Third, if you cannot show any of the data that you are working on for privacy reasons or because your data are too large to go mobile, then use GIS tools that work anywhere, such as ArcGIS Online. Display different satellite images taken in different years to compare land use change in the community, as I did
when I was teaching in Nairobi last November. Use the
http://www.esri.com/landsat “Change Matters” Landsat imagery to examine changes in the Aral Sea or along the Florida coast over the past 30 years. Choose at least one local issue and one global issue and discuss the “whys of where.”
Fourth, get outside on the school grounds with some cameras and GPS receivers, or with smartphones.

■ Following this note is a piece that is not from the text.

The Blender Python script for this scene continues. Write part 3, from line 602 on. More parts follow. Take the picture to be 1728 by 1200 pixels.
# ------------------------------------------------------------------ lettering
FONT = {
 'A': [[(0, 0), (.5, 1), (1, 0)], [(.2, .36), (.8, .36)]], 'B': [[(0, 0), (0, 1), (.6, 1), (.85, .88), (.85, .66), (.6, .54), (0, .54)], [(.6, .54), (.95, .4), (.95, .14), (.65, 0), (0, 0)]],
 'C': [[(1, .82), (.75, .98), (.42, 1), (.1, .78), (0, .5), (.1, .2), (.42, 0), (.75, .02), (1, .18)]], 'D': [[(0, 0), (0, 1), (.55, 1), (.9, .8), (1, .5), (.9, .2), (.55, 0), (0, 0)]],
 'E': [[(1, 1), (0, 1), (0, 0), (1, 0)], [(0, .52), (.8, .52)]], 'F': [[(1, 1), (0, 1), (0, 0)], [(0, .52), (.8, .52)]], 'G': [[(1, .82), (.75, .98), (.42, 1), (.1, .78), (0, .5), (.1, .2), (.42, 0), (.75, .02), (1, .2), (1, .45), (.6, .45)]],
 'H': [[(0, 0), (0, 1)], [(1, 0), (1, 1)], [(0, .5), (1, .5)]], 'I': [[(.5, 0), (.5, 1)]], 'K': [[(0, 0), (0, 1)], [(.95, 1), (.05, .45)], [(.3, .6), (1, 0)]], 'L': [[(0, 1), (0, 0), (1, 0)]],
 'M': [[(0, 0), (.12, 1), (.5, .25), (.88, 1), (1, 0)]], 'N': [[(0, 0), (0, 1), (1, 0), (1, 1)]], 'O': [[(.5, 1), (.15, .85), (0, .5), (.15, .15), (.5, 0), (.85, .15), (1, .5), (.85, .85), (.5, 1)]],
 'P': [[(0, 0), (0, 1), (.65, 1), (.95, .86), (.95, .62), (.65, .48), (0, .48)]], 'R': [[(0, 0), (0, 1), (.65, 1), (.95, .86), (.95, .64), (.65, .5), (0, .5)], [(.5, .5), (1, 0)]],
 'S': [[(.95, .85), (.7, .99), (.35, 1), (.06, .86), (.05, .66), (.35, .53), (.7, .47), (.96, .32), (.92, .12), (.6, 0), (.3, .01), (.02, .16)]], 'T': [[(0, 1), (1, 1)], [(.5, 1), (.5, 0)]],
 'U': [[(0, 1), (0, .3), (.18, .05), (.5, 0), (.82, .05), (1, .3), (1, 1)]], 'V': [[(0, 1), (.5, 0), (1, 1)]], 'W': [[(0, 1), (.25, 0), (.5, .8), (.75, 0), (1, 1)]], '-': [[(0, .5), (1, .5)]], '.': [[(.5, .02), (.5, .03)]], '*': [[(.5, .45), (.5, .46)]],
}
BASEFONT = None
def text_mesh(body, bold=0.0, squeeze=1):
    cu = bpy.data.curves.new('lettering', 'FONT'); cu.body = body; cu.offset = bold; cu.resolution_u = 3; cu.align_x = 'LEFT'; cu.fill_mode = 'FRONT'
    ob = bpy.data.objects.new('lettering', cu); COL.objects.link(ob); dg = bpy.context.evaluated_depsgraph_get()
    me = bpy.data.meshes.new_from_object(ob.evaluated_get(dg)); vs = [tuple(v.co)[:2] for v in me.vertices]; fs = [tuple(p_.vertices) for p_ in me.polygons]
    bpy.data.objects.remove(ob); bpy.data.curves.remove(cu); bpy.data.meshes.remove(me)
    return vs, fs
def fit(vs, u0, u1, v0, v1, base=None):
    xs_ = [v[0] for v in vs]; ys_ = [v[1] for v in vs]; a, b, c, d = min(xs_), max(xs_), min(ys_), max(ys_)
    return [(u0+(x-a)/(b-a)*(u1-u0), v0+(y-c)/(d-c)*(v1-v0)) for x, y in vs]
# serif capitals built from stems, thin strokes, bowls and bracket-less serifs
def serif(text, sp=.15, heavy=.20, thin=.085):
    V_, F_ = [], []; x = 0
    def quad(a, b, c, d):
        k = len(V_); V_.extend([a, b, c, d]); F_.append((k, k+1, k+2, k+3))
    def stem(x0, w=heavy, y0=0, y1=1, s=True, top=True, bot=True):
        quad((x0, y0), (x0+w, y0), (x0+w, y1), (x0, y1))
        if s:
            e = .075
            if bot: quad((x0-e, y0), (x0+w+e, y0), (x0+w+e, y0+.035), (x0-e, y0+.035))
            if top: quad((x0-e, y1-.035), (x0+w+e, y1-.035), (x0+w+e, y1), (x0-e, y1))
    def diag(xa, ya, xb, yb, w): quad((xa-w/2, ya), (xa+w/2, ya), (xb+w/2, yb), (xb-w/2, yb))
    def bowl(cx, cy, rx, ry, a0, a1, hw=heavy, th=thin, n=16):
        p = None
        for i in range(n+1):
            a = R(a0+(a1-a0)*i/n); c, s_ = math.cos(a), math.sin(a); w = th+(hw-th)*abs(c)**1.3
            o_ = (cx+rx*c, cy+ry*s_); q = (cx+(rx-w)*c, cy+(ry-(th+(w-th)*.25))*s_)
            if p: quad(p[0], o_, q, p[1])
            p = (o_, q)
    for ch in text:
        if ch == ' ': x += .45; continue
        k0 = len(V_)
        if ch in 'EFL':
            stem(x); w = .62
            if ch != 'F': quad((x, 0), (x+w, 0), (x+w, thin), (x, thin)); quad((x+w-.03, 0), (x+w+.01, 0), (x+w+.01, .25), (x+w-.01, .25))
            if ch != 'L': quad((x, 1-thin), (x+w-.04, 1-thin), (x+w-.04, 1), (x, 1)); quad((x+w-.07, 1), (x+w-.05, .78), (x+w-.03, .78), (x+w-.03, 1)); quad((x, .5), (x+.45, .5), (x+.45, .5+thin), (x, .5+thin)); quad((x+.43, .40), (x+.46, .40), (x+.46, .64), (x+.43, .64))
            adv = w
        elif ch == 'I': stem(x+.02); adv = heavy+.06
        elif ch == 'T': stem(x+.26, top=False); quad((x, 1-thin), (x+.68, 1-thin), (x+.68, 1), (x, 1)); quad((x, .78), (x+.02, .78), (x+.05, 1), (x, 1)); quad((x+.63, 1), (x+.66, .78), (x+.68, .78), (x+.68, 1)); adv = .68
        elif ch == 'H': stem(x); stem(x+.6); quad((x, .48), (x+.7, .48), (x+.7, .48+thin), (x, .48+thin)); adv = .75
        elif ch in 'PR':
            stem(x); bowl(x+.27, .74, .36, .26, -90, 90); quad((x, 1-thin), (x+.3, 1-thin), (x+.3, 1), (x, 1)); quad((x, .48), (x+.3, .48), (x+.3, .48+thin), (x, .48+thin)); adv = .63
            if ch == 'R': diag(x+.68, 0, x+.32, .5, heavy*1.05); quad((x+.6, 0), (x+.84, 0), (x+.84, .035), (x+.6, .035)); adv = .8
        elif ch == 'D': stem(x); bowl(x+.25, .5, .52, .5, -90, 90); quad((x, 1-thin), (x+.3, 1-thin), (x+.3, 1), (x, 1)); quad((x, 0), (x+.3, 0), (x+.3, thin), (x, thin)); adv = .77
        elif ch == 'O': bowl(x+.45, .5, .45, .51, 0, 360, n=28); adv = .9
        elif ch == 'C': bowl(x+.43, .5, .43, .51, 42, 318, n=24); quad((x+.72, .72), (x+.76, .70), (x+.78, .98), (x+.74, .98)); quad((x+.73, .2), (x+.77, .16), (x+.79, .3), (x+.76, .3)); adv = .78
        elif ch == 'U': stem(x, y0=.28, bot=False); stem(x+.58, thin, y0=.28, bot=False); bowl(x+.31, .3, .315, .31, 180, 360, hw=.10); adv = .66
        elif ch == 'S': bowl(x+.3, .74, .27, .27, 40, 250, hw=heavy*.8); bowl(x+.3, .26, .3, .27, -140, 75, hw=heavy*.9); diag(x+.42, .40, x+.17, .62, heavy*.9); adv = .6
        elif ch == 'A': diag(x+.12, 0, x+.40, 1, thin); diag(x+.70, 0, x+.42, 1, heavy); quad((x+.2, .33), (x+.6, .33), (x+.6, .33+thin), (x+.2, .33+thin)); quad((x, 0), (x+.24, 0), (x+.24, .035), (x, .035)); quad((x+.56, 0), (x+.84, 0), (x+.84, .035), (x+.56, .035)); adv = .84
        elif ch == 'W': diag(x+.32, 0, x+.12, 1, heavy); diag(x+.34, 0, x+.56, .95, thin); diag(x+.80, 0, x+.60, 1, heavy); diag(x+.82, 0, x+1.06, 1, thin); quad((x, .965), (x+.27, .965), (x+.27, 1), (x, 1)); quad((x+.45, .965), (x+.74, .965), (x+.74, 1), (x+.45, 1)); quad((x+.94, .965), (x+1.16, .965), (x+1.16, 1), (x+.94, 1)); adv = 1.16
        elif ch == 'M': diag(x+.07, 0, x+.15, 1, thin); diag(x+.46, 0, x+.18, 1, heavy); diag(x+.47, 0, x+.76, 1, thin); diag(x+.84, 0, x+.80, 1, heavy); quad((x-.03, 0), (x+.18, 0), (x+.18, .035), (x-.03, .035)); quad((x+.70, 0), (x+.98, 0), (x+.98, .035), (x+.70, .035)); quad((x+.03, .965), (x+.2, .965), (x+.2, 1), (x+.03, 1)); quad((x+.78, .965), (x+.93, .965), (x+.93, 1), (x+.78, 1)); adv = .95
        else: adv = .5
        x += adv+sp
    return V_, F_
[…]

Hyperlink the resulting photographs and videos to ArcGIS Online, and then help students
tell their stories as I did in Amboseli National Park.
Fifth, tell your personal story about how you blazed your career path in GIS, touching on the importance of staying in school and pursuing a well-rounded education including courses in science, geography, mathematics, computers, and language arts.
Sixth, don’t forget to ask them questions as well. You will be inspired and energized! Seventh, leave a poster describing what you do or what GIS is behind. Other ideas abound on the
Esri Edcommunity blog and on the
GIS Day resource area.
If you can instill some curiosity about their world, and the value and power of real data, maps, and GIS technology, then you will have succeeded.
What presentation will you give to students this year?